Poseł napisał do ministra środowiska o obawach co do jakości materiału, który ma być użyty w budowie zbiornika Racibórz.
Firma Dragados budująca Zbiornik Racibórz Dolny chce wykorzystać do realizacji inwestycji materiał z hałd powęglowych. RZGW Gliwice, inwestor, nie wyklucza takiego rozwiązania ale zaznacza, że składniki do budowy wałów będą szczegółowo zbadane. Te zapowiedzi zbulwersowały posła na Sejm RP Henryka Siedlaczka. – Może dojść do użycia materiałów nienadających się i niedopuszczonych do jego budowy – alarmuje parlamentarzysta. W dokumentacji projektowej wymieniono m.in. materiały powęglowe (hałdy z kopalń węgla kamiennego zlokalizowanych w rejonie budowy zbiornika) ale niektóre z nich zdyskwalifikowano co do jakości i opisano jako nieprzydatne. – Sytuacja na dzisiaj wydaje się być taka, iż nie zakłada się budowy zbiornika z materiału przydatnego, ale z najtańszego – zauważa polityk PO.
Siedlaczek przestrzega, że zastosowanie niepewnych materiałów może spowodować w przypadku spiętrzenia się wody ich rozmycie, co spowoduje nie tylko podwójne koszty budowy zbiornika ale i zagrożenie powodziowe o skali dużo większej niż powódź z roku 1997.
Raciborski poseł pyta ministra czy „istnieje prawdopodobieństwo wprowadzenia materiału stanowiącego zagrożenie dla zdrowia i życia ludzi”. Interpelację poselską złożył 19 marca i czeka na odpowiedź.

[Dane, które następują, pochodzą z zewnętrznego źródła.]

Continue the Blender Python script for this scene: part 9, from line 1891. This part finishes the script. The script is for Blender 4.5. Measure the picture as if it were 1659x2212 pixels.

W korespondencję w tej sprawie włączyła się firma DHV Hydroprojekt, która sporządziła dokumentację inwestycji. Podtrzymuje ona, iż podstawowym materiałem, z którego należy wykonać korpus zapór powinien być materiał naturalny – grunt sypki żwirowo-piaszczysty pochodzący ze złóż w czaszy zbiornika. Projektant zapowiedział konsekwentną reakcję na wszystkie próby wykonywania robót budowlanych niezgodnie z aktualnym projektem budowlanym. DHV Hydroprojekt zrezerwował sobie prawo oceny wiarygodności materiału jak i zalecił jego weryfikację przez autoryzowane Iaboratorium geotechniczne.